To do: Extract the first line through the line containing "level above carriageway" from the listing below, exactly as written.

[Begin Dataset content]

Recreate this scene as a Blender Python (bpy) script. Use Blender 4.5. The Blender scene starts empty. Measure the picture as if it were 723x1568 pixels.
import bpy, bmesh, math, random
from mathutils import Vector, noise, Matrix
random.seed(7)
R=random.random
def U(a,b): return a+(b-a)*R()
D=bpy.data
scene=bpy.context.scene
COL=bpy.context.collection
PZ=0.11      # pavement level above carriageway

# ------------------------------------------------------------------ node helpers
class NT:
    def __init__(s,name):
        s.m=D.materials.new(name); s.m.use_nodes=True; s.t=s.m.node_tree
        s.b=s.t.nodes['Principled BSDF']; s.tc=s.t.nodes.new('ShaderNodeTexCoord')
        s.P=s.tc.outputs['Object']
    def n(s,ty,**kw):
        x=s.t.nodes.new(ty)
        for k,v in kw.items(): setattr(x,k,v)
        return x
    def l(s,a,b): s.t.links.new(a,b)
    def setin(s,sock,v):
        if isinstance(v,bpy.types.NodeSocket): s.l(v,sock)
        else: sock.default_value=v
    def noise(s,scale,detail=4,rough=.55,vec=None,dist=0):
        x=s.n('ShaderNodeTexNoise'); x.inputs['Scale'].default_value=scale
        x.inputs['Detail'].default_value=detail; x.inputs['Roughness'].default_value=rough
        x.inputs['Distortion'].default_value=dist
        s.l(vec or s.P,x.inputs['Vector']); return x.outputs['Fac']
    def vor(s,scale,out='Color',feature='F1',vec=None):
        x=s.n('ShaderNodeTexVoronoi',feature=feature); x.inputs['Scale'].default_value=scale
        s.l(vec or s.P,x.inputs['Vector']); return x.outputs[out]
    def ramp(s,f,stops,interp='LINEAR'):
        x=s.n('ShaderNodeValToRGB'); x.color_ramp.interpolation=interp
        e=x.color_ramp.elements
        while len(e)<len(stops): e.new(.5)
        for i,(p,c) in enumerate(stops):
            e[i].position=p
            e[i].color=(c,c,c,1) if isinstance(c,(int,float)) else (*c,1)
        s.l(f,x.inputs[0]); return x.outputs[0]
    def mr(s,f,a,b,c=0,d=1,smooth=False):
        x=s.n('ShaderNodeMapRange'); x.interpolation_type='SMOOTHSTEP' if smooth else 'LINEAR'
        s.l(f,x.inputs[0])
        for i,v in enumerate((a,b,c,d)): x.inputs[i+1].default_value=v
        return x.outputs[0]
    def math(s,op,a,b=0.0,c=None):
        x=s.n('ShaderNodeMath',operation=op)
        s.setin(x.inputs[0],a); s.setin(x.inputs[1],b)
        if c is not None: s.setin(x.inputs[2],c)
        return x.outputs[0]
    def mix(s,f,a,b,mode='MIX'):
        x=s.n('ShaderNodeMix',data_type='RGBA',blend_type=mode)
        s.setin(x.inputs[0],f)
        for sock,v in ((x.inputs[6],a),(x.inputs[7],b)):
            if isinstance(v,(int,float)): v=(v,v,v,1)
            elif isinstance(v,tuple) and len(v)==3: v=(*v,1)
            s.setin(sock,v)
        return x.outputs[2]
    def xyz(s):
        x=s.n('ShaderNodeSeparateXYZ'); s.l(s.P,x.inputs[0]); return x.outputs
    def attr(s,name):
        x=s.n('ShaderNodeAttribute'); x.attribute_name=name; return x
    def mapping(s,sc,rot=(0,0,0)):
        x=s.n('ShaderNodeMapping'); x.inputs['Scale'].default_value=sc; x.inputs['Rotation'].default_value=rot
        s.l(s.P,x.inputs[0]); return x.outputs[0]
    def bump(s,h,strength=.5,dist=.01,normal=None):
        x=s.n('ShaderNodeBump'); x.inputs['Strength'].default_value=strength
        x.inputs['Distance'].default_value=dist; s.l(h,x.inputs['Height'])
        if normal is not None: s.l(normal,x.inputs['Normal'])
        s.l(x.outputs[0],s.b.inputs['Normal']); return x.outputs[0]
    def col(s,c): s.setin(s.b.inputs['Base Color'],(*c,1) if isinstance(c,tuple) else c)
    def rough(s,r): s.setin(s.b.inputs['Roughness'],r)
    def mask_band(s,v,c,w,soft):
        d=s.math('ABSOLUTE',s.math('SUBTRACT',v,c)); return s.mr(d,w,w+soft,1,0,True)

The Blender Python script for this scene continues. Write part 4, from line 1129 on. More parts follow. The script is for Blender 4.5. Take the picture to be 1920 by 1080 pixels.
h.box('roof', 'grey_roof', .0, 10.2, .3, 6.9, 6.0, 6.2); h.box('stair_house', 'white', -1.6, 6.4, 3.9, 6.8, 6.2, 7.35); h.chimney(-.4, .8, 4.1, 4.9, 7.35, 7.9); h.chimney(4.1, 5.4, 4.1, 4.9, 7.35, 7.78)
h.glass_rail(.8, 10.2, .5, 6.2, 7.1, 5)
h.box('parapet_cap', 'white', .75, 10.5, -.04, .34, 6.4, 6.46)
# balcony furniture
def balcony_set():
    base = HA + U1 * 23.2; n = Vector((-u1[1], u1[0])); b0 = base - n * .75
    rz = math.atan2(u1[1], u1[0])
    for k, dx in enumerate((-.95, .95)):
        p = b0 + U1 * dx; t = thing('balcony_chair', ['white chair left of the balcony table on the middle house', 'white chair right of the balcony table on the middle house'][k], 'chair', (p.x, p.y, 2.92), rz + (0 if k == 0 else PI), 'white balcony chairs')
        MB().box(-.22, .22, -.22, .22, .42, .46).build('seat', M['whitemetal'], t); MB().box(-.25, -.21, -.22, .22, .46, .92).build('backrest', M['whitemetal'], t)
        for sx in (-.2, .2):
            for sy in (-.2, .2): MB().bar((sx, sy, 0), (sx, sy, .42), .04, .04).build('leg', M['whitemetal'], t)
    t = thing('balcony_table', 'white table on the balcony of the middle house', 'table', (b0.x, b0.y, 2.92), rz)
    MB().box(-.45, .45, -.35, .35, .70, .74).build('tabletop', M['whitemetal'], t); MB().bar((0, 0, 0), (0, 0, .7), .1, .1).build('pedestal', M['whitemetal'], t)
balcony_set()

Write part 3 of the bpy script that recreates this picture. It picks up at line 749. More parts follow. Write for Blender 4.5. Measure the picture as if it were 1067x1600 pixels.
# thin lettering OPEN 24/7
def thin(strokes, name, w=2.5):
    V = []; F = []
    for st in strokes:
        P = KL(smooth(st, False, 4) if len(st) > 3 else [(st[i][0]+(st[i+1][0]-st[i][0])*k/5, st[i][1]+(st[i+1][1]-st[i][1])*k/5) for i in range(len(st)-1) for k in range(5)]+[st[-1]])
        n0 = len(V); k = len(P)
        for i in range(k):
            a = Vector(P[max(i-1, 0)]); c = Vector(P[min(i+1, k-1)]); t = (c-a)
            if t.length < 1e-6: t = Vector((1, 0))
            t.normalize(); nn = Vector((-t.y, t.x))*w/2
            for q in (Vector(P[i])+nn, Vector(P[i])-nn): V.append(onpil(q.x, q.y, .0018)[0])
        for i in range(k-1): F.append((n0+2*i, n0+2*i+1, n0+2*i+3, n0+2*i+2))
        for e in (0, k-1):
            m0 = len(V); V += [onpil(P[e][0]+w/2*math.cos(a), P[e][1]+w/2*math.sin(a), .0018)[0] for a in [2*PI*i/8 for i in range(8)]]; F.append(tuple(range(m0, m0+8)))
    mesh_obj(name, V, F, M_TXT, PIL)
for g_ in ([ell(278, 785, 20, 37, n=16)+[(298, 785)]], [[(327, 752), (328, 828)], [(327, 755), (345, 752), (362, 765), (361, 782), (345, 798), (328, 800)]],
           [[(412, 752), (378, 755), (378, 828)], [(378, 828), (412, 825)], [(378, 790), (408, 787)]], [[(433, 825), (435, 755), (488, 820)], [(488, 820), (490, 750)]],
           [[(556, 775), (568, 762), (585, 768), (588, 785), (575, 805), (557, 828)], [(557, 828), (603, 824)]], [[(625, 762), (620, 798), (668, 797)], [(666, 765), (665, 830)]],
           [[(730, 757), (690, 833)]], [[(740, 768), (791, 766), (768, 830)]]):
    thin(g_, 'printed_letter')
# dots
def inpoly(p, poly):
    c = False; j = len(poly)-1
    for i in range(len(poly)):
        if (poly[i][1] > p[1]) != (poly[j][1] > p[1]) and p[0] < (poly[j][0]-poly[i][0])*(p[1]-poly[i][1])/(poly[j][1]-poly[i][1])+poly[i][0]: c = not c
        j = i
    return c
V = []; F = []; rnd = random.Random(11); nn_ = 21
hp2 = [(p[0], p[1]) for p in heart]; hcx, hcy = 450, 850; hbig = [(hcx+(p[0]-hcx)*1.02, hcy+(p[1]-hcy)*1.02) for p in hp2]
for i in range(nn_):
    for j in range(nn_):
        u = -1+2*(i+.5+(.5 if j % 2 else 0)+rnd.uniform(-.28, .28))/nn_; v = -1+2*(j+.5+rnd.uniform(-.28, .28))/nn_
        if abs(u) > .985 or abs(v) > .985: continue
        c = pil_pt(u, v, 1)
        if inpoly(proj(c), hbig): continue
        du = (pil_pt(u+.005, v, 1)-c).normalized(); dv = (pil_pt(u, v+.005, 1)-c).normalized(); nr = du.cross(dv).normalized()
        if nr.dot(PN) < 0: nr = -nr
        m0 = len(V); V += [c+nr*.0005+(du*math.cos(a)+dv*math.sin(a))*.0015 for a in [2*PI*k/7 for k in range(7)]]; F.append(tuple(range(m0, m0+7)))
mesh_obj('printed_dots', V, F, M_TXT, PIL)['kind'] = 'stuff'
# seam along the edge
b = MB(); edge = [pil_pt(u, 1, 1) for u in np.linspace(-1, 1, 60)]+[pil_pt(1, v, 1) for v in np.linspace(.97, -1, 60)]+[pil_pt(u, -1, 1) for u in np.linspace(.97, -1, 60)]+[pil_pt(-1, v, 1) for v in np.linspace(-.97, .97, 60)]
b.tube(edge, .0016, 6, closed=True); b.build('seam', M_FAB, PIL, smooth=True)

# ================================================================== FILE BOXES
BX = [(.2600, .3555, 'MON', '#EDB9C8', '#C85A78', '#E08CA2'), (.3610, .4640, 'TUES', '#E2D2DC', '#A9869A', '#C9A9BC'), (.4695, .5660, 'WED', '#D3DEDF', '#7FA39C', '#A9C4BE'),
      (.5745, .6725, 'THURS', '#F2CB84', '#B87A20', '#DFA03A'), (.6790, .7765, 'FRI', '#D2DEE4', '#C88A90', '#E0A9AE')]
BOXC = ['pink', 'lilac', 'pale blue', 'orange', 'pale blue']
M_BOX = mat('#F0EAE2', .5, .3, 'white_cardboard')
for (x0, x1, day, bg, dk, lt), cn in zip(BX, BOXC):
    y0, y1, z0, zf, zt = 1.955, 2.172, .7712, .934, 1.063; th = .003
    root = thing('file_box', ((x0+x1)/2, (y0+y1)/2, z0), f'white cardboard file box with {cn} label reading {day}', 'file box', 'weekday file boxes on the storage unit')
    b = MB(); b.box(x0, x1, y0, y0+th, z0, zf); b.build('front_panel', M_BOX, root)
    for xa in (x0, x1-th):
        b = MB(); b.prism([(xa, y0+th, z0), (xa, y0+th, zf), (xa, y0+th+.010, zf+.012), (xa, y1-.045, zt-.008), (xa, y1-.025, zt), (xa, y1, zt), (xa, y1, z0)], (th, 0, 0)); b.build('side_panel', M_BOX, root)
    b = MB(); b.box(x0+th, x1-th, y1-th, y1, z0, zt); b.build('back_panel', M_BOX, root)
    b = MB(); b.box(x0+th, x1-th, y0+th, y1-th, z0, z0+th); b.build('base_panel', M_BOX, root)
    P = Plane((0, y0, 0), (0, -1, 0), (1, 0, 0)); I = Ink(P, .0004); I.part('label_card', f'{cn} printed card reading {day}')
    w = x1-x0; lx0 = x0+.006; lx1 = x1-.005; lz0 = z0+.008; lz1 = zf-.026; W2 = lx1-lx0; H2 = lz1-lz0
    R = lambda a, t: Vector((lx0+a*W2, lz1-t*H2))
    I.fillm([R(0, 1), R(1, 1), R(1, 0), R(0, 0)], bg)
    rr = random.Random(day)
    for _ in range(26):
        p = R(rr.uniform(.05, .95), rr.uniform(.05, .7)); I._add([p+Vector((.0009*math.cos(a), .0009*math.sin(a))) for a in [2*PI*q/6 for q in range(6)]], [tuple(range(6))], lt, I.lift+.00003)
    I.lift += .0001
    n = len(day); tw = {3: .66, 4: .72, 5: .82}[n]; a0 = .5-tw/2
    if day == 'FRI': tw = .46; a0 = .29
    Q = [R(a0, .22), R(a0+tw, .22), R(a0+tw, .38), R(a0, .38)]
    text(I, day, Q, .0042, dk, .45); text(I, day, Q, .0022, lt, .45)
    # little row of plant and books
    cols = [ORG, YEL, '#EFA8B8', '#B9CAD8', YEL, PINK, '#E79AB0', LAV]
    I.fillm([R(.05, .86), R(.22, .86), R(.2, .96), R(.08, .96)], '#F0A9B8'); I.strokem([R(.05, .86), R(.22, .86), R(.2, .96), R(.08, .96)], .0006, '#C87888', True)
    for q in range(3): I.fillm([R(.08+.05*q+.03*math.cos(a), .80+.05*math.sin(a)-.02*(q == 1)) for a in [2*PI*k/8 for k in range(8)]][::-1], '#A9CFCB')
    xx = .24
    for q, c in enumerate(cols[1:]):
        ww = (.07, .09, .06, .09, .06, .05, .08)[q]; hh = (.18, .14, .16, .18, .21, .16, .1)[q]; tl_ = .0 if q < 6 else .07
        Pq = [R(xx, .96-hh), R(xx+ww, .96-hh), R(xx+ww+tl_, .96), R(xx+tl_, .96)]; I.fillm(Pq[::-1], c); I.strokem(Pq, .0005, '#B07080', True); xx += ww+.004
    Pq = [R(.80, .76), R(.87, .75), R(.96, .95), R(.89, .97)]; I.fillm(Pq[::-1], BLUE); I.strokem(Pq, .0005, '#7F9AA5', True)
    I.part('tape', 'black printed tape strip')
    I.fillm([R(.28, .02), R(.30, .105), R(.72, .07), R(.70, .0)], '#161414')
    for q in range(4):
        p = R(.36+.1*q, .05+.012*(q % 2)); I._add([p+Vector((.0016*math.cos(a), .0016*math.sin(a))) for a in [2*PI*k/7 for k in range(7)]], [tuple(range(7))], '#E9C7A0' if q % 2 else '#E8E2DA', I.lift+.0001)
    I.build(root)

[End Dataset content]

Result of the task:
Recreate this scene as a Blender Python (bpy) script. Use Blender 4.5. The Blender scene starts empty. Measure the picture as if it were 723x1568 pixels.
import bpy, bmesh, math, random
from mathutils import Vector, noise, Matrix
random.seed(7)
R=random.random
def U(a,b): return a+(b-a)*R()
D=bpy.data
scene=bpy.context.scene
COL=bpy.context.collection
PZ=0.11      # pavement level above carriageway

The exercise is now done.